This Woman’s Work by Julie Delporte
Montreal. Drawn & Quarterly. 2019. 256 pages.
The first thing you notice about This Woman’s Work is the image of struggle on the cover—a girl pushing away a polar bear—a metaphor that is investigated more fully within. Next come pages of evocative line drawings awash with color in a slightly muted yet rich palette. The text is intimate and self-revelatory and takes the form of a journal, but if this is a diary of sorts, it is one that is informed by a much larger arena than the self: that of the role of women and especially women artists in a world that privileges men.
Julie Delporte is a French-speaking artist and writer whose work is steeped not only in her own experience of being an artist but in her perceptions and reading of women artists through time.
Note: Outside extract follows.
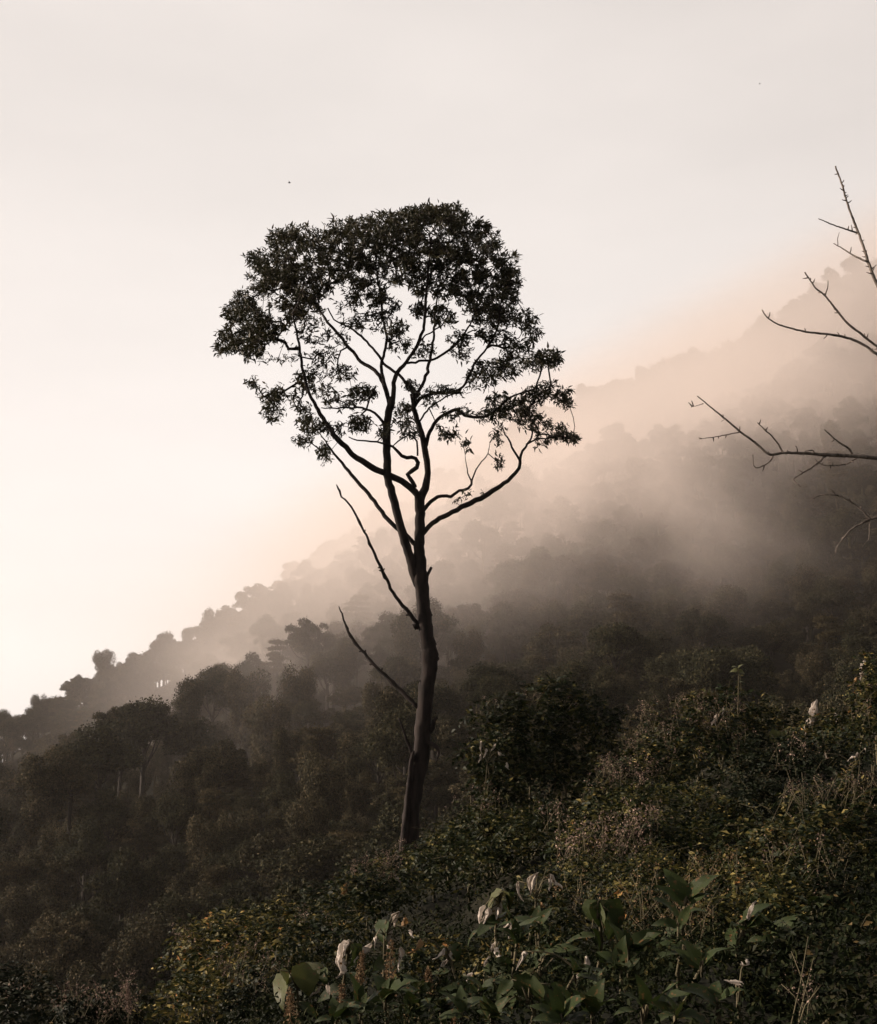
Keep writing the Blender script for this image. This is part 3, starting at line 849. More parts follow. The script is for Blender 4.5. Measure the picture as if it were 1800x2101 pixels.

This book was originally intended as an exploration of Tove Jansson, the mid-twentieth-century Finnish artist and writer best known for creating the Moomins, a family of trolls whose adventures are adored by children. But the narrative evolves with Jansson as not the subject but as an inspiration for Delporte as she travels in Jansson’s footsteps to Finland and Greece. In fact, the essence of this graphic memoir is the quest for a role model, a woman artist who is not tied to the male gaze. Hence, there are cameo appearances by Chantal Akerman, Geneviève Castré, and an homage to Kate Bush, whose song gave the English translation its title, as well as images drawn in the style of Mary Cassatt and other women artists.
Delporte’s struggle with her male partners, her own self-confidence as an artist, her early sexual trauma, and her fear of motherhood come to some resolution with a dream of women who live communally and raise orphan girls. But it is, of course, a fantasy, and Delporte must come back to the real world where she ends as she begins, with a fear of pregnancy. There is anguish here as well as a good deal of naïveté, as befits a young woman for whom a large question seems to be whether a man would be able to live with a feminist. Of course, we are informed by our language, and, as Delporte notes, in her native French the masculine always takes precedence over the feminine. The book is beautifully drawn, charming, and often moving, yet in many ways it lacks the depth that would elicit higher praise.